▶ DATA EXTRACT:
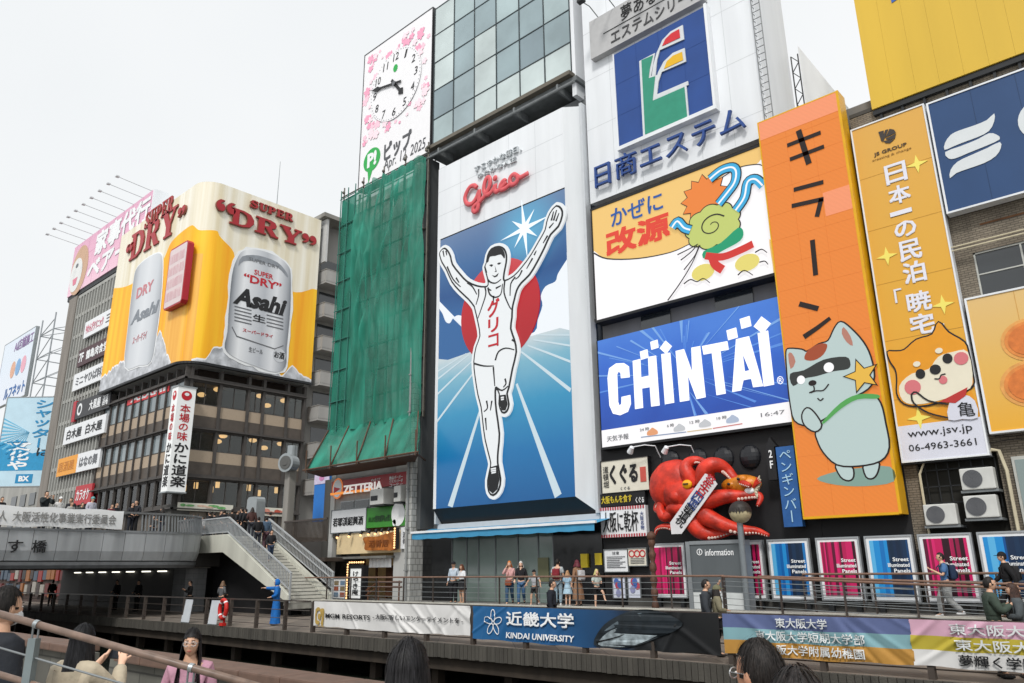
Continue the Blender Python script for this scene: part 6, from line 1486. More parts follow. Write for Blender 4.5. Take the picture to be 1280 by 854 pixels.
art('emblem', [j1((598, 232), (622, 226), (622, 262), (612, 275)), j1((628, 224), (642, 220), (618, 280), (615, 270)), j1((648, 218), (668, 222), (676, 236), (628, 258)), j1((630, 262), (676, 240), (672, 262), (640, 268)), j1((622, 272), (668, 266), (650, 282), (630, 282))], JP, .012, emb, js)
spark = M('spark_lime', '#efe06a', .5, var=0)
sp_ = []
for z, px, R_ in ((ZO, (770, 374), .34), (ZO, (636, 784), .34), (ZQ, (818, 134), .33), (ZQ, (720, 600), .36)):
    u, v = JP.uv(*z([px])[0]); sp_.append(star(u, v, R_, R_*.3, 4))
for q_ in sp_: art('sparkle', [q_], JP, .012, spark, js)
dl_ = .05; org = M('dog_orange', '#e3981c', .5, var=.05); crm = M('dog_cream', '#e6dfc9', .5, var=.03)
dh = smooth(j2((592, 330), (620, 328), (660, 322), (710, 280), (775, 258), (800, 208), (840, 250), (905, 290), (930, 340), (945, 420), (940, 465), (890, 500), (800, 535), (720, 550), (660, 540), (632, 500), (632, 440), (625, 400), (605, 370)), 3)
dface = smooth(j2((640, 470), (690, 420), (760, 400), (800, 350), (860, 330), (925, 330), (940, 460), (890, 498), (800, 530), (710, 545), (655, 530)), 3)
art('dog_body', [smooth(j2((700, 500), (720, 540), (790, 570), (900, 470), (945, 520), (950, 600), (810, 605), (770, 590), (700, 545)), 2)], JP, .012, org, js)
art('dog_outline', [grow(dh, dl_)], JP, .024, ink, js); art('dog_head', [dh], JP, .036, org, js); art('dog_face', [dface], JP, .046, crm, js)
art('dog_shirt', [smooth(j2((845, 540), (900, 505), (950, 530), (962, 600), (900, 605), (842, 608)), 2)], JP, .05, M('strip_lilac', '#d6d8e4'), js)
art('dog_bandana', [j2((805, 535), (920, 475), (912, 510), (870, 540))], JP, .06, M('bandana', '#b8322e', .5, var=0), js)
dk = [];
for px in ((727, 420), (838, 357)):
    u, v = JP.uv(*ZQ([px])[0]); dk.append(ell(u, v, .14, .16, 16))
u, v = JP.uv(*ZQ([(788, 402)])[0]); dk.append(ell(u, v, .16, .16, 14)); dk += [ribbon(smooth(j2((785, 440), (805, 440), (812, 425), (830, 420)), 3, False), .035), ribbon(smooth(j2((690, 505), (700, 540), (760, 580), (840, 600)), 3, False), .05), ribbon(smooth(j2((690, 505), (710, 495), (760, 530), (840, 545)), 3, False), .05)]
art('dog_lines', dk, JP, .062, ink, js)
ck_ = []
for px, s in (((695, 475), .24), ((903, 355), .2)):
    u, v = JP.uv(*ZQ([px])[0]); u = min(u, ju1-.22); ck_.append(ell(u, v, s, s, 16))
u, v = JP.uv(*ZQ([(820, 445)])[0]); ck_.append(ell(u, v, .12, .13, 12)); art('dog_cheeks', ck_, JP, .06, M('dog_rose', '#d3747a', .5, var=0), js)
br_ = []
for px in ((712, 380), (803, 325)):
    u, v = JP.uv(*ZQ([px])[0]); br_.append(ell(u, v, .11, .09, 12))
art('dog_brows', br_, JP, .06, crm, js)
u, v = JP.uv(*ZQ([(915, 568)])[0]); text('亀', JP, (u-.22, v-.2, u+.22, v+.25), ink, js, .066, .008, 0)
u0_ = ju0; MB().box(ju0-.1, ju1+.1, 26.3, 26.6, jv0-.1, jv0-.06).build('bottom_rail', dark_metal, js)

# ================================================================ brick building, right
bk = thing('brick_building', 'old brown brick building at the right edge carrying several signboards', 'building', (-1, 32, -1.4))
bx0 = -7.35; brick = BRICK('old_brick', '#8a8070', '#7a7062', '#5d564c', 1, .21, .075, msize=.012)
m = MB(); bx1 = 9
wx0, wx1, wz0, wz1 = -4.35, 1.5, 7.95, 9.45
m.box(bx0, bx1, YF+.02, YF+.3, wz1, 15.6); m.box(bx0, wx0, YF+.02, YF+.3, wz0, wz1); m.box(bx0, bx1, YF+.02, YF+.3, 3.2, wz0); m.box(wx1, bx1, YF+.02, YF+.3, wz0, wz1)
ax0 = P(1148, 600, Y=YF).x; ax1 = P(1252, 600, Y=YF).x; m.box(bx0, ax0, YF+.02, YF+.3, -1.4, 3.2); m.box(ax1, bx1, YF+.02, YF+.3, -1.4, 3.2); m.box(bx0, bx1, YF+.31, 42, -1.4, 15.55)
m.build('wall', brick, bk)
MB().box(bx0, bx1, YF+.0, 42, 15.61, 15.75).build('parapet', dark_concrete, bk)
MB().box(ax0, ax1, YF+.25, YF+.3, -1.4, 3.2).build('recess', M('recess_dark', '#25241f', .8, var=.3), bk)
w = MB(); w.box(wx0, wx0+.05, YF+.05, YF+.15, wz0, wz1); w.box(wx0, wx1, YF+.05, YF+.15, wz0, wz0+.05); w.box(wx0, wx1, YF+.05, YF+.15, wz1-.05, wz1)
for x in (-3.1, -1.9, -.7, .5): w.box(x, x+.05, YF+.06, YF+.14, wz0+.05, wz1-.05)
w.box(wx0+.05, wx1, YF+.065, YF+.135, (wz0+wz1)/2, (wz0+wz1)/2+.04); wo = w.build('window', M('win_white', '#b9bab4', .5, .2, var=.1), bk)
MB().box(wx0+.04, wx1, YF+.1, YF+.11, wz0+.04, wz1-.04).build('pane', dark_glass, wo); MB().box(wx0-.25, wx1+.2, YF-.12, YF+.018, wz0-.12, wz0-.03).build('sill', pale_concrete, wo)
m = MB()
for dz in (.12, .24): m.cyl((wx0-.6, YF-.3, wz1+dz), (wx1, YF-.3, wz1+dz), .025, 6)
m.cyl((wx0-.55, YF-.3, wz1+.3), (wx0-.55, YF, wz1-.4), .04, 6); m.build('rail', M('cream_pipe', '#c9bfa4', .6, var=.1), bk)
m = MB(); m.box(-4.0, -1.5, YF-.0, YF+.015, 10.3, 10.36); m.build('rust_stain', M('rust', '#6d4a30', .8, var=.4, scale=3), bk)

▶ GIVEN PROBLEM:
Every line of text is to be repeated exactly; pictures are left out.

▶ RESULT BELOW:
Continue the Blender Python script for this scene: part 6, from line 1486. More parts follow. Write for Blender 4.5. Take the picture to be 1280 by 854 pixels.
art('emblem', [j1((598, 232), (622, 226), (622, 262), (612, 275)), j1((628, 224), (642, 220), (618, 280), (615, 270)), j1((648, 218), (668, 222), (676, 236), (628, 258)), j1((630, 262), (676, 240), (672, 262), (640, 268)), j1((622, 272), (668, 266), (650, 282), (630, 282))], JP, .012, emb, js)
spark = M('spark_lime', '#efe06a', .5, var=0)
sp_ = []
for z, px, R_ in ((ZO, (770, 374), .34), (ZO, (636, 784), .34), (ZQ, (818, 134), .33), (ZQ, (720, 600), .36)):
    u, v = JP.uv(*z([px])[0]); sp_.append(star(u, v, R_, R_*.3, 4))
for q_ in sp_: art('sparkle', [q_], JP, .012, spark, js)
dl_ = .05; org = M('dog_orange', '#e3981c', .5, var=.05); crm = M('dog_cream', '#e6dfc9', .5, var=.03)
dh = smooth(j2((592, 330), (620, 328), (660, 322), (710, 280), (775, 258), (800, 208), (840, 250), (905, 290), (930, 340), (945, 420), (940, 465), (890, 500), (800, 535), (720, 550), (660, 540), (632, 500), (632, 440), (625, 400), (605, 370)), 3)
dface = smooth(j2((640, 470), (690, 420), (760, 400), (800, 350), (860, 330), (925, 330), (940, 460), (890, 498), (800, 530), (710, 545), (655, 530)), 3)
art('dog_body', [smooth(j2((700, 500), (720, 540), (790, 570), (900, 470), (945, 520), (950, 600), (810, 605), (770, 590), (700, 545)), 2)], JP, .012, org, js)
art('dog_outline', [grow(dh, dl_)], JP, .024, ink, js); art('dog_head', [dh], JP, .036, org, js); art('dog_face', [dface], JP, .046, crm, js)
art('dog_shirt', [smooth(j2((845, 540), (900, 505), (950, 530), (962, 600), (900, 605), (842, 608)), 2)], JP, .05, M('strip_lilac', '#d6d8e4'), js)
art('dog_bandana', [j2((805, 535), (920, 475), (912, 510), (870, 540))], JP, .06, M('bandana', '#b8322e', .5, var=0), js)
dk = [];
for px in ((727, 420), (838, 357)):
    u, v = JP.uv(*ZQ([px])[0]); dk.append(ell(u, v, .14, .16, 16))
u, v = JP.uv(*ZQ([(788, 402)])[0]); dk.append(ell(u, v, .16, .16, 14)); dk += [ribbon(smooth(j2((785, 440), (805, 440), (812, 425), (830, 420)), 3, False), .035), ribbon(smooth(j2((690, 505), (700, 540), (760, 580), (840, 600)), 3, False), .05), ribbon(smooth(j2((690, 505), (710, 495), (760, 530), (840, 545)), 3, False), .05)]
art('dog_lines', dk, JP, .062, ink, js)
ck_ = []
for px, s in (((695, 475), .24), ((903, 355), .2)):
    u, v = JP.uv(*ZQ([px])[0]); u = min(u, ju1-.22); ck_.append(ell(u, v, s, s, 16))
u, v = JP.uv(*ZQ([(820, 445)])[0]); ck_.append(ell(u, v, .12, .13, 12)); art('dog_cheeks', ck_, JP, .06, M('dog_rose', '#d3747a', .5, var=0), js)
br_ = []
for px in ((712, 380), (803, 325)):
    u, v = JP.uv(*ZQ([px])[0]); br_.append(ell(u, v, .11, .09, 12))
art('dog_brows', br_, JP, .06, crm, js)
u, v = JP.uv(*ZQ([(915, 568)])[0]); text('亀', JP, (u-.22, v-.2, u+.22, v+.25), ink, js, .066, .008, 0)
u0_ = ju0; MB().box(ju0-.1, ju1+.1, 26.3, 26.6, jv0-.1, jv0-.06).build('bottom_rail', dark_metal, js)

# ================================================================ brick building, right
bk = thing('brick_building', 'old brown brick building at the right edge carrying several signboards', 'building', (-1, 32, -1.4))
bx0 = -7.35; brick = BRICK('old_brick', '#8a8070', '#7a7062', '#5d564c', 1, .21, .075, msize=.012)
m = MB(); bx1 = 9
wx0, wx1, wz0, wz1 = -4.35, 1.5, 7.95, 9.45
m.box(bx0, bx1, YF+.02, YF+.3, wz1, 15.6); m.box(bx0, wx0, YF+.02, YF+.3, wz0, wz1); m.box(bx0, bx1, YF+.02, YF+.3, 3.2, wz0); m.box(wx1, bx1, YF+.02, YF+.3, wz0, wz1)
ax0 = P(1148, 600, Y=YF).x; ax1 = P(1252, 600, Y=YF).x; m.box(bx0, ax0, YF+.02, YF+.3, -1.4, 3.2); m.box(ax1, bx1, YF+.02, YF+.3, -1.4, 3.2); m.box(bx0, bx1, YF+.31, 42, -1.4, 15.55)
m.build('wall', brick, bk)
MB().box(bx0, bx1, YF+.0, 42, 15.61, 15.75).build('parapet', dark_concrete, bk)
MB().box(ax0, ax1, YF+.25, YF+.3, -1.4, 3.2).build('recess', M('recess_dark', '#25241f', .8, var=.3), bk)
w = MB(); w.box(wx0, wx0+.05, YF+.05, YF+.15, wz0, wz1); w.box(wx0, wx1, YF+.05, YF+.15, wz0, wz0+.05); w.box(wx0, wx1, YF+.05, YF+.15, wz1-.05, wz1)
for x in (-3.1, -1.9, -.7, .5): w.box(x, x+.05, YF+.06, YF+.14, wz0+.05, wz1-.05)
w.box(wx0+.05, wx1, YF+.065, YF+.135, (wz0+wz1)/2, (wz0+wz1)/2+.04); wo = w.build('window', M('win_white', '#b9bab4', .5, .2, var=.1), bk)
MB().box(wx0+.04, wx1, YF+.1, YF+.11, wz0+.04, wz1-.04).build('pane', dark_glass, wo); MB().box(wx0-.25, wx1+.2, YF-.12, YF+.018, wz0-.12, wz0-.03).build('sill', pale_concrete, wo)
m = MB()
for dz in (.12, .24): m.cyl((wx0-.6, YF-.3, wz1+dz), (wx1, YF-.3, wz1+dz), .025, 6)
m.cyl((wx0-.55, YF-.3, wz1+.3), (wx0-.55, YF, wz1-.4), .04, 6); m.build('rail', M('cream_pipe', '#c9bfa4', .6, var=.1), bk)
m = MB(); m.box(-4.0, -1.5, YF-.0, YF+.015, 10.3, 10.36); m.build('rust_stain', M('rust', '#6d4a30', .8, var=.4, scale=3), bk)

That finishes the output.